La Virginea Pars
This map, drawn by the English artist John White, provides a detailed rendering of the east coast of North America from the Chesapeake Bay (at top) to Cape Lookout in present-day North Carolina. In 1585 White accompanied some 600 men in a failed colonizing expedition to Roanoke Island, which is shown here as a pink island ("Roanoac") between the mainland and the barrier islands of the Outer Banks. Five ships and two smaller pinnaces transported the colonists. The flagship Tiger, under the command of Sir Richard Grenville, can be seen at bottom.
Thomas Hariot, an English mathematician, astronomer, linguist, and experimental scientist, was also part of the expedition and helped provide measurements for the map.
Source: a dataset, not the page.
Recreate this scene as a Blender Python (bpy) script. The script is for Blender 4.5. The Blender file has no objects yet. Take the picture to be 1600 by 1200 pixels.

Kim Sloane, curator of British drawings and watercolors at the British Museum, the institution that owns White's drawings, speculates that Hariot was not alone in surveying the region and that others also supplied detailed sketches that went into the final creation of the map.
An expert in White's drawings, David Beers Quinn, described this particular map as "the most careful detailed piece of cartography for any part of North America to be made in the sixteenth century." The accuracy of the map holds up remarkably well: when a modern satellite photograph was placed on top of it, the only difference was in the configuration of the Outer Banks, which had changed over time.